On 25 October 2019 the International Council on Archives and National Archives of Australia held the first Indigenous Summit See us, Hear us, Walk with us: Challenging and Decolonising the Archive led by the ICA’s new Expert Group on Indigenous Matters (EGIM) at Tandanya National Aboriginal Cultural Centre in Adelaide.
The EGIM was established in 2018 and includes members and representatives from Australia, New Zealand, Canada, Norway, United States, Japan, Peru, and Chile.
The summit sought to:
- identify key issues faced by Indigenous peoples and archives
- examine options to develop a proactive international agenda for preserving Indigenous language and oral history
- explore the vital role of archives in supporting truth-telling and reconciliation
- consider approaches to re-designing archives to support decolonisation.
Summit attendees from around the world included archivists, record-keepers, librarians, curators and community organisations. The program included:
- a smoking ceremony by Major 'Moogy' Sumner AM, Ngarrindjeri elder
- David Fricker, Director-General of the National Archives of Australia and President of the ICA, meeting and presenting officials
- an official opening by the Hon Ken Wyatt AM, MP, Minister for Indigenous Australians
- a keynote address by Craig Ritchie, Chief Executive of Australian Institute of Aboriginal and Torres Strait Islander Studies and co-chair of UNESCO Steering Committee Year of Indigenous Languages.

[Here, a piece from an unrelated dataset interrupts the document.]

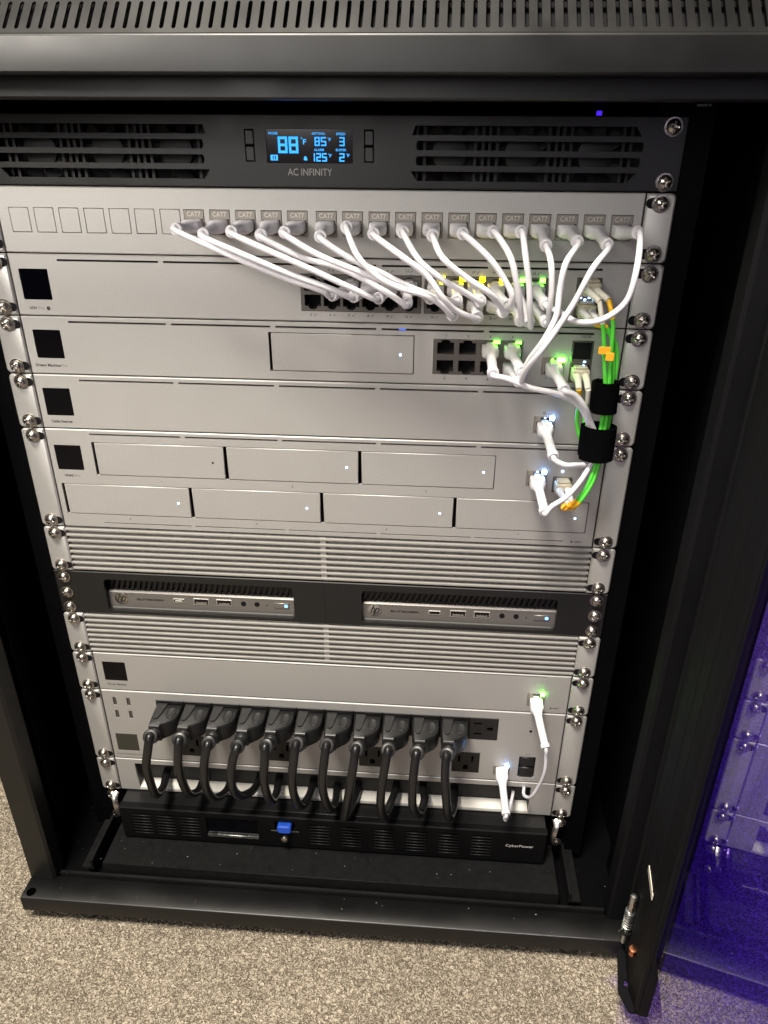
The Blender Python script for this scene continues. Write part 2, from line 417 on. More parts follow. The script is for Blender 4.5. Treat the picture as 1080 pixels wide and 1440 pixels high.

At the summit conclusion the EGIM presented the Tandanya Adelaide Declaration – the first international archives declaration on Indigenous people and matters, to David Fricker. The declaration calls on the jurisdictional archives of the world to acknowledge and adopt themes and commitments of the declaration for immediate action.
'…responsibility to re-imagine the meaning of archives as an engaging model of social memory; to embrace the Indigenous worldviews and methods of creating, sharing and preserving valued knowledge. To decolonise our archival principles with Indigenous knowledge methods, to open the meaning of public archives to Indigenous interpretations,…the remodelling of traditional archival principles’
‘The result will be a new model of public archives as an ethical space of encounter, respect, negotiation and collaboration without the dominance or judgement of distant and enveloping authority'.
David Fricker, in accepting the Declaration, advised that 'the declaration presents the opportunity for archives of the world, to work respectfully through past, current and emerging complexities and challenges, towards recognition and confirmation of the place and rights of Indigenous peoples in the world and archives'.
The declaration was signed by all summit attendees and is held by the National Archives of Australia.
The Tandanya Declaration has been placed on the ICA website and the EGIM will work to have it translated in different languages and distribute it to archives, archives associations and organisations around the world.
David Fricker, as the former National Archives of Australia Director-General (2011 – 2021) has also accepted the declaration. Future work as part of the National Archives' Aboriginal and Torres Strait Islander Strategy will include commitments to actions in alignment with the Tandanya Declaration.